La Corte chiede tempestività nell'erogazione dei trattamenti di fine servizio
Il differimento della corresponsione dei trattamenti di fine servizio (Tfs) spettanti ai dipendenti pubblici cessati dall’impiego per raggiunti limiti di età o di servizio contrasta con il principio costituzionale della giusta retribuzione, di cui tali prestazioni costituiscono una componente; principio che si sostanzia non solo nella congruità dell’ammontare corrisposto, ma anche nella tempestività della erogazione. È quanto si legge in una nota della Consulta.

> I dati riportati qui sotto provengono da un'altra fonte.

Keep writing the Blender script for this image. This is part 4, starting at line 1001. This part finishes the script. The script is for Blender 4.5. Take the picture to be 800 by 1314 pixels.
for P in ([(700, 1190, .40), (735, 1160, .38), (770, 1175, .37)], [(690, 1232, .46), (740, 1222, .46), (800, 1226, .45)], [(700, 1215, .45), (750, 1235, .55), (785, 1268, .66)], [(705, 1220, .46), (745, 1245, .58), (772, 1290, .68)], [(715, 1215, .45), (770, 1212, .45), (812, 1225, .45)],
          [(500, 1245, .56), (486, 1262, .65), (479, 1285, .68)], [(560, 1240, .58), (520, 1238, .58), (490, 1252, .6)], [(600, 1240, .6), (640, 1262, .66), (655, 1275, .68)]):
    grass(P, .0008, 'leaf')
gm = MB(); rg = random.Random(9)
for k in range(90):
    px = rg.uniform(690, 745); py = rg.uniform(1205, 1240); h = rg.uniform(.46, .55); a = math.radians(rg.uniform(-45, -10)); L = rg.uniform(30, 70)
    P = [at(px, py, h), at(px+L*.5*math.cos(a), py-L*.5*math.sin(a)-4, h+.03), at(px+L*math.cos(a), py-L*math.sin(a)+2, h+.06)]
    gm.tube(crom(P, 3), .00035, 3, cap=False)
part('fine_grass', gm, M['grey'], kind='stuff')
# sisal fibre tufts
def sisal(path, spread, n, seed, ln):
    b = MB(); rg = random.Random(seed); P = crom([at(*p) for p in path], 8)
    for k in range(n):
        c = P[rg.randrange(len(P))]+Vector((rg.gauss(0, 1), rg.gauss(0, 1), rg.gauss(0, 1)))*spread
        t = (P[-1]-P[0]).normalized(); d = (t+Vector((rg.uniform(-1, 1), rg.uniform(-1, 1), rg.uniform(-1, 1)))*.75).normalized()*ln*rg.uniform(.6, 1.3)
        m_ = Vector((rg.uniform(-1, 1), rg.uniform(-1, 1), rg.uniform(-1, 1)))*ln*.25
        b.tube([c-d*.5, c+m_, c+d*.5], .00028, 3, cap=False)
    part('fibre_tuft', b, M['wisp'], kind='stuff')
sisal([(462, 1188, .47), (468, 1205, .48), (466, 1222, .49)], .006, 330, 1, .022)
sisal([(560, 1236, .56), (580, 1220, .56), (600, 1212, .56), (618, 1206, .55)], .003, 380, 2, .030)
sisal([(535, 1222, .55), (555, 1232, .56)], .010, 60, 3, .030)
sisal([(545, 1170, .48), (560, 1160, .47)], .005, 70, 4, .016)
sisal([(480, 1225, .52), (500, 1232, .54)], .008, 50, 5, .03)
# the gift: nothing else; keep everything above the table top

“Si tratta di un emolumento volto a sopperire alle peculiari esigenze del lavoratore in una particolare e più vulnerabile stagione della esistenza umana – prosegue la nota – Spetta al legislatore, avuto riguardo al rilevante impatto finanziario che il superamento del differimento comporta, individuare i mezzi e le modalità di attuazione di un intervento riformatore che tenga conto anche degli impegni assunti nell’ambito della precedente programmazione economico-finanziaria”, si legge nella sentenza n.130 (redattrice la giudice Maria Rosaria San Giorgio), con cui sono state dichiarate inammissibili le questioni di legittimità costituzionale dell’art. 3, comma 2, del decreto-legge n. 79 del 1997, come convertito, e dell’art. 12, comma 7, del d.l. n. 78 del 2010, come convertito, che prevedono rispettivamente il differimento e la rateizzazione delle prestazioni. Le questioni erano state sollevate dal Tribunale amministrativo per il Lazio, sezione terza quater, in riferimento all’art. 36 Cost.
La Corte chiarisce che “la discrezionalità del legislatore al riguardo non è temporalmente illimitata. E non sarebbe tollerabile l’eccessivo protrarsi dell’inerzia legislativa, tenuto anche conto che la Corte aveva già rivolto al legislatore, con la sentenza n.159 del 2019, un monito con il quale si segnalava la problematicità della normativa in esame”. La Corte rileva inoltre che “la disciplina del pagamento rateale delle indennità di fine servizio prevede temperamenti a favore dei beneficiari dei trattamenti meno elevati“. Comunque, conclude, “tale normativa – che era connessa a esigenze contingenti di consolidamento dei conti pubblici – in quanto combinata con il differimento della prestazione, finisce per aggravare il rilevato vulnus”.